**What is required:** Only the lines from the start of the material through the line containing "S.camera = cam" are to be extracted, exactly as they appear.

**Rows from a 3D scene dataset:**
+===+

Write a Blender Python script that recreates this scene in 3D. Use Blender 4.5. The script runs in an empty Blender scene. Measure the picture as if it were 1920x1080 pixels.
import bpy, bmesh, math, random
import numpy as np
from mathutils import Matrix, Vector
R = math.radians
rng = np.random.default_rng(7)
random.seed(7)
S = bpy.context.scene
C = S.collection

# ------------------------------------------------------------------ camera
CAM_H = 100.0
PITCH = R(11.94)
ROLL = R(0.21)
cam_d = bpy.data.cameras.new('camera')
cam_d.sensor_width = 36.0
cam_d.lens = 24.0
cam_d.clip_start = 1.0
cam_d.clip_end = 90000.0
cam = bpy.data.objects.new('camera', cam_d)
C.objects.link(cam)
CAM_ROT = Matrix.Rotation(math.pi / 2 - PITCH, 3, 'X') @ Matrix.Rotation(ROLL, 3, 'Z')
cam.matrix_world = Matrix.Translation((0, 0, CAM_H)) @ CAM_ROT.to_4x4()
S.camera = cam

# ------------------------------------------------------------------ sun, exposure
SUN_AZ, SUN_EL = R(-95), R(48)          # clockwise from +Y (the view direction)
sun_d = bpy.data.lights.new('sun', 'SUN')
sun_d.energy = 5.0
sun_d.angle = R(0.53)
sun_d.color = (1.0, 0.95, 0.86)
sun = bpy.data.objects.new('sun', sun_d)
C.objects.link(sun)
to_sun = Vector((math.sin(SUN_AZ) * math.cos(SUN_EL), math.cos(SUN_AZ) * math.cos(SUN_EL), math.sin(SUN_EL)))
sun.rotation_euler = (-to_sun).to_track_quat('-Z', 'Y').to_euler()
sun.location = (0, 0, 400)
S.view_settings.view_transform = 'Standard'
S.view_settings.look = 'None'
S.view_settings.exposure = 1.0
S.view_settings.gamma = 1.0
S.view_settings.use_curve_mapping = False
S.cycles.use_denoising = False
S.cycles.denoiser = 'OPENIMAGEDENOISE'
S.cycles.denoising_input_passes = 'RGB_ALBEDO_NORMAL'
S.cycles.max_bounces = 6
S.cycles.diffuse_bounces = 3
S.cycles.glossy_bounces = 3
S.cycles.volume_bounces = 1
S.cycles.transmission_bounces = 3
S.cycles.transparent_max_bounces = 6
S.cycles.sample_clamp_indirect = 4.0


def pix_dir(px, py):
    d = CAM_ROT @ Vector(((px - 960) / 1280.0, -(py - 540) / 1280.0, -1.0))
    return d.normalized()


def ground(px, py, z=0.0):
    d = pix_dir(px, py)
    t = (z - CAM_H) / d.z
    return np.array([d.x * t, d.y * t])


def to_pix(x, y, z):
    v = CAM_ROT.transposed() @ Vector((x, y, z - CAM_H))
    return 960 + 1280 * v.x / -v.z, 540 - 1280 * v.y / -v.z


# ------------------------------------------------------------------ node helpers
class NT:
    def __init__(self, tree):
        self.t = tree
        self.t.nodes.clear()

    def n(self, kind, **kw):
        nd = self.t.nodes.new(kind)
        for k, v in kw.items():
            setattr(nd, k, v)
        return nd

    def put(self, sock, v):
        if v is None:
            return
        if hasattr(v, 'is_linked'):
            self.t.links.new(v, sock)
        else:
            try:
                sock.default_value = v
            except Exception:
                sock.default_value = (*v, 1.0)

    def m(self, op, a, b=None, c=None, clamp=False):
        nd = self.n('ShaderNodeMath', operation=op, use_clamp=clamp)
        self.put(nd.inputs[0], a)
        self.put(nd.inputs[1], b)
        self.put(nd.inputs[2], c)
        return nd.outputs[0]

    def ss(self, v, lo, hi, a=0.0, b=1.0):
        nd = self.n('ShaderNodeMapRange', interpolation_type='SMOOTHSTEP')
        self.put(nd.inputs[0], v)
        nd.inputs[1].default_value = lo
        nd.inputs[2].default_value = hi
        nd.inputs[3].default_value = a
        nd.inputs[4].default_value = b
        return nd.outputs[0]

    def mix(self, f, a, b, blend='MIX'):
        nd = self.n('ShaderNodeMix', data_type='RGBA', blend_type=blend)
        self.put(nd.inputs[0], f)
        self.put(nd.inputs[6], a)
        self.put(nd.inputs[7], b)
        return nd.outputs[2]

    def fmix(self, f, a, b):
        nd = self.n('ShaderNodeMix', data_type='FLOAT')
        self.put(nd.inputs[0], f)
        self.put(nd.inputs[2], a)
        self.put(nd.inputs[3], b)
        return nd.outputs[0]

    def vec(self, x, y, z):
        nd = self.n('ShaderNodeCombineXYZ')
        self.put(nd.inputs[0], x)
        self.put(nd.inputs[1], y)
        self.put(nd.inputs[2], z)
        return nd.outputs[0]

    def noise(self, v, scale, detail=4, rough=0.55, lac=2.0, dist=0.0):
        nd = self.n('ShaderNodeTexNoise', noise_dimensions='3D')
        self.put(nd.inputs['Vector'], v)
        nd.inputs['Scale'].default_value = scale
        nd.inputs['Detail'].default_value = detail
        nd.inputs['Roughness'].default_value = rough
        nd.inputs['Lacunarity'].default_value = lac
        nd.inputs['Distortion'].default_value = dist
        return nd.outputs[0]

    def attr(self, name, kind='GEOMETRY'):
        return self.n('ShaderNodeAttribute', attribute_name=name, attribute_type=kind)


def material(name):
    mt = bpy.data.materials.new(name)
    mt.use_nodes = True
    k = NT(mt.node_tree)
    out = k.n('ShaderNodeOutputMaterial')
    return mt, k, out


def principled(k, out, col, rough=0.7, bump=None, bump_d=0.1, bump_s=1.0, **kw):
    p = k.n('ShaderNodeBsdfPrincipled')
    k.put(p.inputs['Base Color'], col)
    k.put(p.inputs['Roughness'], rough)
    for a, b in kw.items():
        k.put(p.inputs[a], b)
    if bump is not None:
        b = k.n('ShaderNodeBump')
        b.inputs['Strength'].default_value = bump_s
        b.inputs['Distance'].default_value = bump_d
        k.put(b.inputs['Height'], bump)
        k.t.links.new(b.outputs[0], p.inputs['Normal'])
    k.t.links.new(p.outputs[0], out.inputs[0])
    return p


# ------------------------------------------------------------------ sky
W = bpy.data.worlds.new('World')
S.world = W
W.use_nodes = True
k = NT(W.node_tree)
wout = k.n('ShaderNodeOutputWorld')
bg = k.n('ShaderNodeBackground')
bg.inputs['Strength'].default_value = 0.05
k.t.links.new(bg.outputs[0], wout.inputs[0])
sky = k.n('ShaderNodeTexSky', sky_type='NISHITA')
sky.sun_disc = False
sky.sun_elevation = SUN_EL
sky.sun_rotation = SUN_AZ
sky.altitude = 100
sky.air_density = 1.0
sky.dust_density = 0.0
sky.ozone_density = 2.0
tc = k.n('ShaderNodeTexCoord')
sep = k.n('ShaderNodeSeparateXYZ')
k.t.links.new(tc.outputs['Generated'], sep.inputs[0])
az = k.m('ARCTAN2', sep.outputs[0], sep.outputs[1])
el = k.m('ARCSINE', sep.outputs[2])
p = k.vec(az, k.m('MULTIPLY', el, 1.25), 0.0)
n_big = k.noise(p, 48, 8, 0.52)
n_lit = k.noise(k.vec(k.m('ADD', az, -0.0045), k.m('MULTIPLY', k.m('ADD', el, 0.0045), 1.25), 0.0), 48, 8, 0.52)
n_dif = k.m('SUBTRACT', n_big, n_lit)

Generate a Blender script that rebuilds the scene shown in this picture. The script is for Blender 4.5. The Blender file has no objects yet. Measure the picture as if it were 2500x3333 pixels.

+===+

**Final answer:**
Write a Blender Python script that recreates this scene in 3D. Use Blender 4.5. The script runs in an empty Blender scene. Measure the picture as if it were 1920x1080 pixels.
import bpy, bmesh, math, random
import numpy as np
from mathutils import Matrix, Vector
R = math.radians
rng = np.random.default_rng(7)
random.seed(7)
S = bpy.context.scene
C = S.collection

# ------------------------------------------------------------------ camera
CAM_H = 100.0
PITCH = R(11.94)
ROLL = R(0.21)
cam_d = bpy.data.cameras.new('camera')
cam_d.sensor_width = 36.0
cam_d.lens = 24.0
cam_d.clip_start = 1.0
cam_d.clip_end = 90000.0
cam = bpy.data.objects.new('camera', cam_d)
C.objects.link(cam)
CAM_ROT = Matrix.Rotation(math.pi / 2 - PITCH, 3, 'X') @ Matrix.Rotation(ROLL, 3, 'Z')
cam.matrix_world = Matrix.Translation((0, 0, CAM_H)) @ CAM_ROT.to_4x4()
S.camera = cam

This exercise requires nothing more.